Na vez em que escreveu para o Cinema e Argumento em 2013, Rubens falou sobre algumas das interpretações do cinema que mais lhe marcaram, citando, entre as atrizes, Debbie Reynolds. À época, um trecho em particular me comoveu, e agora ganha outro sentido: “Debbie até hoje trabalha (fez há pouco Behind the Candelabra, para a HBO, com Michael Douglas), tem um estúdio de ensaios e faz shows para se sustentar. Vai morrer em cena, sempre gosta de dizer. Como eu também gostaria que fosse comigo”.

Que bom que o destino atendeu a esse seu pedido.

Obrigado por tudo, Rubens!

Um comentário em “O cinema e os nossos amigos (adeus, querido Rubens!)

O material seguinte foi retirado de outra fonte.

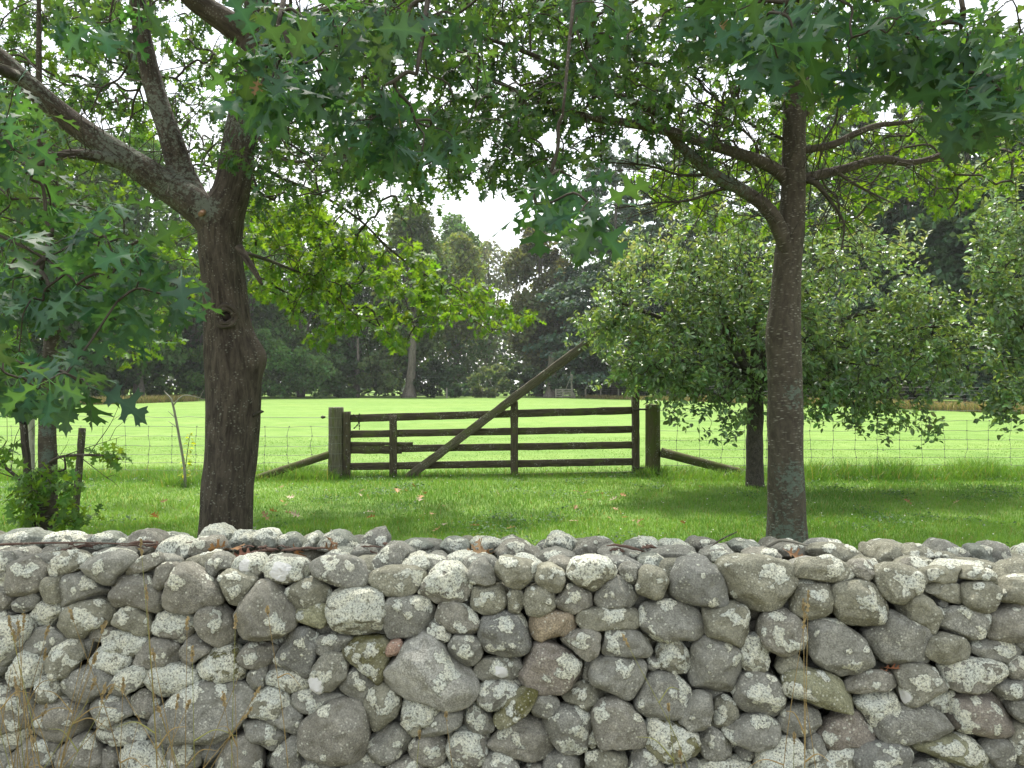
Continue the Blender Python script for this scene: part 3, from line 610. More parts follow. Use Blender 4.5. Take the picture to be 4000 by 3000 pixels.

  1. Por favor, o nome do autor do Blog, porque, vou compartilhar esse belo, emocionante e verdadeiro texto. Não sou cinéfilo, nem vou mais ao cinema. Entretanto, adorava os comentários do Rubens Ewaldo Fiho. As palavras acima sobre o encantado Rubens são de quem além de conhecer o seu talento crítico era amigo dele.